Trademark scams are on the rise, as the U.S. Patent and Trademark Office (USPTO) warns. If you get a concerning email about your trademark, there is a good chance it’s a trademark scam — but sometimes unsolicited emails are legit (or sort of), in the sense that they are alerting you of a real issue. For that reason, it is always a good idea to check in with a trademark lawyer that you trust when you receive this kind of communication, both to avoid falling prey to a trademark scam, while also ensuring that you are on top of any trademark-related issues.

USPTO Trademark Scammer List

The USPTO publishes a list of known trademark scammers. This list, however, is not even close to being exhaustive. Yet it usually isn’t that difficult to pick up on trademark scams.

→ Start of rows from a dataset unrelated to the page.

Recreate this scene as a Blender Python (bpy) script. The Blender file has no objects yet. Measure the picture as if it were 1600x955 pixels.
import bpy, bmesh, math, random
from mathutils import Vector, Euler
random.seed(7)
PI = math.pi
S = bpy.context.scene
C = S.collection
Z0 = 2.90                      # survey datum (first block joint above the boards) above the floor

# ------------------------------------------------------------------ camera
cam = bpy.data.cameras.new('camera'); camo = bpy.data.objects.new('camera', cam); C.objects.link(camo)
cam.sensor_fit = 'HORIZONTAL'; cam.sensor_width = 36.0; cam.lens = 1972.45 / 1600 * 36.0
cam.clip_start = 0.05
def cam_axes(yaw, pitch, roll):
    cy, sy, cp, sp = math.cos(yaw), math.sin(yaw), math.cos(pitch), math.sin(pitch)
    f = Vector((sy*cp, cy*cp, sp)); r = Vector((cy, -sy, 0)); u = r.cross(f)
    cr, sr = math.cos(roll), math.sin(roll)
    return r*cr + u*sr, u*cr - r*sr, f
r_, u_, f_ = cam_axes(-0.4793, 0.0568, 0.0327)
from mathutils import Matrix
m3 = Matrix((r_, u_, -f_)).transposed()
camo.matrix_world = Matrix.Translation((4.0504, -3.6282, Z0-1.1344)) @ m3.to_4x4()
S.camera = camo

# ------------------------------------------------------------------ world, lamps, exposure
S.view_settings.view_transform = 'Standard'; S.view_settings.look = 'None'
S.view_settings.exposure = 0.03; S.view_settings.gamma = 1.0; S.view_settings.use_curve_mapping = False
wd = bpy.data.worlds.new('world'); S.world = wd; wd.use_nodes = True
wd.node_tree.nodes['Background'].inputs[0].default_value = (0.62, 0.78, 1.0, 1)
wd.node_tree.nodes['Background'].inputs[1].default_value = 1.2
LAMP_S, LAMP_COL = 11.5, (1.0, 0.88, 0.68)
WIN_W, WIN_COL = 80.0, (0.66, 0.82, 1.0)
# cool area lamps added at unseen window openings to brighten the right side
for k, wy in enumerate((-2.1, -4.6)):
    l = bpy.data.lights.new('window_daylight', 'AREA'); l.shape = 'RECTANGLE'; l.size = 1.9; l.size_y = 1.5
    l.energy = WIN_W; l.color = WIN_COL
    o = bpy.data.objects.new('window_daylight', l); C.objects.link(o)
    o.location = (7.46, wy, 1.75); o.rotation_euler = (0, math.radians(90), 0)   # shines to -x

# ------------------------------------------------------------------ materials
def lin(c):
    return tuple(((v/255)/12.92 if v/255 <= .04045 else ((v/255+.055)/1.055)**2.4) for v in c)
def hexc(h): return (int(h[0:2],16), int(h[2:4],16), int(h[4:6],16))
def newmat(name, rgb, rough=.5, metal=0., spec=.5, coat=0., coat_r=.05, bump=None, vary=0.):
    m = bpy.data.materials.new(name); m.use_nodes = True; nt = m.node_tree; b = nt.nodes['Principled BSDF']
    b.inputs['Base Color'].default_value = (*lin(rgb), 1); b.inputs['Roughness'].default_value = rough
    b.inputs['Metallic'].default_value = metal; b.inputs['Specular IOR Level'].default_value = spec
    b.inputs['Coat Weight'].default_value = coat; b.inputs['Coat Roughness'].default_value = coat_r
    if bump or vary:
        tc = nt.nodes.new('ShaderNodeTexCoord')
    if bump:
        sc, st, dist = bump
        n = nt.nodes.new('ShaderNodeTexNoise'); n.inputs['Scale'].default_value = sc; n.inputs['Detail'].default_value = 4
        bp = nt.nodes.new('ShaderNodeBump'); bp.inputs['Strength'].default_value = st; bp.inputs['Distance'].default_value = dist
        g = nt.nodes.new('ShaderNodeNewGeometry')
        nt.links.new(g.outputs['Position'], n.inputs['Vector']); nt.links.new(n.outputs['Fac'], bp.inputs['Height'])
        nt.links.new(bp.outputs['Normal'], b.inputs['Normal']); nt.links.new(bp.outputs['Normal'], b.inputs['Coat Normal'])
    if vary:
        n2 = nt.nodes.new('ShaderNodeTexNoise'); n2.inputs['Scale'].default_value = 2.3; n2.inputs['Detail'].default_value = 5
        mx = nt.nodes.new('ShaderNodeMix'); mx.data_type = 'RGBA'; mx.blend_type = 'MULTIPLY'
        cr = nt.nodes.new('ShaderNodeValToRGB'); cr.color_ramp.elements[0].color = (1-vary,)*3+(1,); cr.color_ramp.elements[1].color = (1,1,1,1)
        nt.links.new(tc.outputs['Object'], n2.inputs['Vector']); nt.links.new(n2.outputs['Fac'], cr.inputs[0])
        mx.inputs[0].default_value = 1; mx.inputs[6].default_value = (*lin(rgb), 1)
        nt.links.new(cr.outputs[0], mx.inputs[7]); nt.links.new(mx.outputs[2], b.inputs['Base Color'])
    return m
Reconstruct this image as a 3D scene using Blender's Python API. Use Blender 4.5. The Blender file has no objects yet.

Recognizing Trademark Scams: A Real-World Example

Here is an example that one of our clients received, with details changed for confidentiality reasons:

Dear Juan del Pueblo,

I hope you’re doing well. I’m writing on behalf of Trademark Whiz’s Legal Department to let you know about a possible trademark registration for the business name “Mofongo & Sushi” We found that your details are linked to this name.

Acting quickly is important because someone else is interested in registering the same name. If you don’t move forward with your registration, they could gain legal rights, and you might face consequences for using the name. This could even lead to legal action against you to claim ownership of your profits.

We noticed that your brand isn’t currently registered with the United States Patent and Trademark Office (USPTO). We want to know if you plan to register “Mofongo & Sushi.”

Keep in mind that if you don’t object, someone else might register it first under the USPTO’s policy.

According to the Lanham Act of 1946, federal registration is necessary to establish ownership rights. Please respond promptly to protect your rights and avoid potential legal issues.

We look forward to hearing from you soon.

Thanks & regards,

John Roberts

Sr. Intellectual Property Attorney

Trademark scams invariably present telltale signs, one of them being flat-out lies about the law. Federal registration is NOT necessary to establish trademark ownership rights in the United States. In our case, Juan has been using the “Mofongo & Sushi” trademark since the second Obama administration, meaning he has established what are known as common law trademark rights merely by using the trademark in commerce — regardless of whether he has registered the trademark at the federal or state level.

When Trademark Scams Serve a Purpose

Though you should never engage with anyone that appears to be trying to pull off a trademark scam, in some cases they might be doing you a favor, by prompting a conversation — with an actual trademark practitioner — about the trademark protections you have in place and whether they are sufficient. Moreover, as mentioned earlier, not all unsolicited communications regarding your trademarks are fraudulent. In some cases, you might be offered “services of dubious value, such as offering to record trademarks in a private registry,” but in some cases a provider might be offering assistance to deal with a real issue that has come up with your trademark application or registration.

Consult a Trusted Trademark Attorney

To sum up, if you receive any unsolicited correspondence regarding trademark matters, reach out to a legitimate trademark attorney.  At a minimum, this will ensure that you are not ensnared by trademark scams. And at the same time, your trademark attorney can alert you of any issues with your trademarks that merit action.